As in, anything could be going on internally. It could have been filled by an internal candidate, the hiring manager could have changed his or her hiring needs, the job could be put on hold soon unbeknownst to you, the boss’ boss’ nephew could have slid in the door. Anything could have happened so please don’t take it personally.

That said, when you’re pounding the pavement and hitting slammed door after slammed door, sometimes it’s hard not to move on. (And if you’re interviewing and getting close to a job offer several times and still haven’t gotten the coveted jobs, well in that case you don’t want to be remiss in looking at your interview style and realizing hey, it is you! But that’s a whole other blog post coming soon.)

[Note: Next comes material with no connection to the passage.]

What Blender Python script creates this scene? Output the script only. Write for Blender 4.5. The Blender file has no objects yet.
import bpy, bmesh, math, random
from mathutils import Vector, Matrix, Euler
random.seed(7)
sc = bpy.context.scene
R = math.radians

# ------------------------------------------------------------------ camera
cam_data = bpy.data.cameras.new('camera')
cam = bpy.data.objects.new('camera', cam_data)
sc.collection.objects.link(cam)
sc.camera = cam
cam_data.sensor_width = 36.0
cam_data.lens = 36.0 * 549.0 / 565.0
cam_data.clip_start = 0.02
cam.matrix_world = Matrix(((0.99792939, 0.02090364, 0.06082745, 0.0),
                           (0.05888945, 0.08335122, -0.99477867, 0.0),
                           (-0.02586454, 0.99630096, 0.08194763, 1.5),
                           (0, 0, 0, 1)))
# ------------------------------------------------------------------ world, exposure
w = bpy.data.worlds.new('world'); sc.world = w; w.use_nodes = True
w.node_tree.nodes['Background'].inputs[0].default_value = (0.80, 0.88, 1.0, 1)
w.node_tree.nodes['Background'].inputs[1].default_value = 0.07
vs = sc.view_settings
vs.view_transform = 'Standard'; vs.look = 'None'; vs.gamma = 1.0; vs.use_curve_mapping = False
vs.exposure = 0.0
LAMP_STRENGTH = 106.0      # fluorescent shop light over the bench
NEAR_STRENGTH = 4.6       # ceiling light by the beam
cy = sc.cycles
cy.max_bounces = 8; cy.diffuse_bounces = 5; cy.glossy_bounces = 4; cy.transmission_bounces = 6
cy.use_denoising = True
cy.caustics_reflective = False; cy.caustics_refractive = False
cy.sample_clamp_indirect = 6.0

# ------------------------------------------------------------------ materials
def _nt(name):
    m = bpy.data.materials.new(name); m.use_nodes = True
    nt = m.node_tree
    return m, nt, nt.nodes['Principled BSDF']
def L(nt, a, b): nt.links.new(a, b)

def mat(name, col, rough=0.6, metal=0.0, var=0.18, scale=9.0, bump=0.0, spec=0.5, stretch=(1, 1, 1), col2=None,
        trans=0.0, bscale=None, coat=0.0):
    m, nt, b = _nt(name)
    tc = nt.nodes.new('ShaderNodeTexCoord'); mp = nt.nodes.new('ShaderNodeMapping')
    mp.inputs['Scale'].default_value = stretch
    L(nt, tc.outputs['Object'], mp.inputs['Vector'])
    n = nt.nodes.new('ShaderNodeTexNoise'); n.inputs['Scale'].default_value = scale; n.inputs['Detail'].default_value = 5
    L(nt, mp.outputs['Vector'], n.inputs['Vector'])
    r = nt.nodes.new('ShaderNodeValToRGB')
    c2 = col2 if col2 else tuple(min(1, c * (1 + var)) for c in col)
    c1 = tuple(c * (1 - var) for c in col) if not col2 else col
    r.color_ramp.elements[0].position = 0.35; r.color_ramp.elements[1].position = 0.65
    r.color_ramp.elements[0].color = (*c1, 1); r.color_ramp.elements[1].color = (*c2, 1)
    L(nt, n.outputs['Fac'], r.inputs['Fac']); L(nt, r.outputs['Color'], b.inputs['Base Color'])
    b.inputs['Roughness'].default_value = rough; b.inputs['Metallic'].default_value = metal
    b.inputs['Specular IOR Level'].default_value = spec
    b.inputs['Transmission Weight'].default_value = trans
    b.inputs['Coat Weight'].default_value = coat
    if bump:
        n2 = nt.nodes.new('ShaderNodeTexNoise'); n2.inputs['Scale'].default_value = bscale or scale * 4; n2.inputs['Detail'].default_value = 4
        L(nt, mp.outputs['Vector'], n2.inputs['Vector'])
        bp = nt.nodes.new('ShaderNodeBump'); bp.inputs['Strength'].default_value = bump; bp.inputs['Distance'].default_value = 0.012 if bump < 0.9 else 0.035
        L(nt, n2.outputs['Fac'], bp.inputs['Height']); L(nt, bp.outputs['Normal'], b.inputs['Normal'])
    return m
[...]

According to Dr. Lynn Joseph, columnist at The Washington Post, there are a few things you can do to bounce back from initial rejection.

1. Visualize. She recommends a visualization exercise called Future Self, according to one of her recent columns. In fact, studies have shown people who imagine future success actually outperform people who envision themselves as future failures. Interesting, yes?

Simply close your eyes, relax, and picture yourself in an ideal job as if you’re currently employed. Imagine the details and feel free to get excited! “Mentally celebrate with your family and friends,” she writes.

Convinced yet? Dr. Joseph adds, “We conducted a study with job seekers using this and other visualization techniques, and five times more participants landed jobs within two months compared to those in a placebo group.”

2. Join support groups. Another avenue involves joining groups of job seekers. If they meet regularly, all the better. You can support each other and share information, triumphs as well as tribulations. “Even if it’s one friend that you have coffee with once a week or connect with by phone, this can help considerably to stay positive.”

Just try to take the temperature of the room at the first meeting if you choose to go a more formal route than calling one person on the phone. If the energy is doom and gloom, sure you may be sharing information and support but it may not be healthy to be surrounded by pessimists. Focus on staying positive, okay?

3. Do something you enjoy. Like to play tennis? Go for it! How about gardening? Running? Volunteering? In addition to getting your mind off the job search, doing something you love and something you’re good at doing will boost your spirits. It’ll also give you confidence in case you start to take rejection personally.